The scope of this article is to focus on Van Tillian presuppositionalism and its attempted use of transcendental argumentation in its attempts to prove God’s existence, not to discuss the philosophical literature about it. Be that as it may, it may be pertinent to ask: is the very idea of transcendental reasoning itself reliable? If transcendental arguments aren’t actually a reliable form of reasoning then the TAG fails from the outset.

Rather than get into that here, I’ll direct you to two articles about this topic from: Stanford Encyclopedia of Philosophy and Internet Encyclopedia of Philosophy. Any such objections to transcendental arguments in these articles that you find convincing could also be used against Van Tillian presuppositionalists and also added to section 7 above.

Suffice to say, that even if transcendental arguments are reliable, Van Tillian presuppositionalism has completely and utterly failed so far in its attempt to argue for Christianity as the necessary precondition for the possibility of experience. And if such forms of arguments are not reliable, TAG still fails.

9. Conclusion

Van Tillian presuppositionalism’s intention and stated goal  is to produce a transcendental argument for Christianity. In this sense, it escapes the common charge that is a question begging argument. However, it in all actuality ends up being a question-begging assertion. That is, TAG is asserted but never successfully demonstrated. In this sense, it is de facto question begging.

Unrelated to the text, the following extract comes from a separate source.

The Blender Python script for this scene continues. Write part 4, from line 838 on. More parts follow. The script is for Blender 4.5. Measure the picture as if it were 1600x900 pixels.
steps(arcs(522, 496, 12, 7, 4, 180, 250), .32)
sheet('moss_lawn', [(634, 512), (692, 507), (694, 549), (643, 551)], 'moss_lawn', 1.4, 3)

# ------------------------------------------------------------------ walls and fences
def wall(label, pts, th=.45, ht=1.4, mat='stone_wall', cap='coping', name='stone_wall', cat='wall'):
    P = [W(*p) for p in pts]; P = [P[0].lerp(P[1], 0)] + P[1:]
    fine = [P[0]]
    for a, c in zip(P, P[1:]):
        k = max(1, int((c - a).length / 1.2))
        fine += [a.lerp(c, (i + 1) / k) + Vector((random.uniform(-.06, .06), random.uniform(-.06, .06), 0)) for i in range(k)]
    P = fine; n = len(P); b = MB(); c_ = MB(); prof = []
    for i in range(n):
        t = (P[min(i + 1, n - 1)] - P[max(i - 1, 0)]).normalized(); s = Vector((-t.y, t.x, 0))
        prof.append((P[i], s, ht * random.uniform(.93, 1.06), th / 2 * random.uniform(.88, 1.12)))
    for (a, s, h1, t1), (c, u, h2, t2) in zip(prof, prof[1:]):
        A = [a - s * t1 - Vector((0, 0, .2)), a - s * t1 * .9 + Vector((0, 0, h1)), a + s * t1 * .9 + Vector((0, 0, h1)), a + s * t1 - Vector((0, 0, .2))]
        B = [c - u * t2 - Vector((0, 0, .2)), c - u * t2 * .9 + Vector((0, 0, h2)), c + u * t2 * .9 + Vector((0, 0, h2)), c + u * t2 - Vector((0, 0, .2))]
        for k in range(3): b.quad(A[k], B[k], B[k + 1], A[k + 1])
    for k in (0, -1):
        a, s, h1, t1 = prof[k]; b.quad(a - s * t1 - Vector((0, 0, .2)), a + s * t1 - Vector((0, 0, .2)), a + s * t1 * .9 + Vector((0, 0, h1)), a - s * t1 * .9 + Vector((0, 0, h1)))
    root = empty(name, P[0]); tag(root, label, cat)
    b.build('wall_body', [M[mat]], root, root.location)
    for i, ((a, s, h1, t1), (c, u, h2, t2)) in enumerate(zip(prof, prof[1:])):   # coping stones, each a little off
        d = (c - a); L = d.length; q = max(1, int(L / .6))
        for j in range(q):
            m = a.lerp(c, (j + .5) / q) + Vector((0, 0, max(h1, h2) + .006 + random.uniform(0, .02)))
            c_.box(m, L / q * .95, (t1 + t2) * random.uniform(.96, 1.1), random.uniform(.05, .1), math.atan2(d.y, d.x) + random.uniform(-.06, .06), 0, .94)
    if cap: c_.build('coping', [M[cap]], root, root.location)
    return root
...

In my experience, when certain issues, such as in section 7 above, are pointed out, presuppositional apologists often dig their heels in, beat their chest, and repeat the mantra “Without God you couldn’t prove anything!” each time a little more loudly than the previous.

--Cat_Lord

QUESTIONS FOR DISCUSSION:

Apart from how y’all might comment on the above article, I would like to ask how DC commenters would answer these two questions:

 Q 1. What would you say if a presuppositionalist turned up in this thread arguing:

A. Atheists (or any other non-Christian type for that matter) cannot account for science, logic and morality.

B. However, (only) Christianity can.

C. Therefore, you atheists (and other non-Christians) are “borrowing from” Christianity to even make sense of logic, science and reason.

Q 2. Given Baggini’s definition of the transcendental argument, that it “starts with what is given and then reasons from this to what must be true in order to make the given possible” (section 4.1.2.), do you think that we atheists can, could or should make use of transcendental arguments as well, especially when Christian apologists go “full nuclear” against us in their last line of defense – that is, when they argue we couldn’t know anything anyway?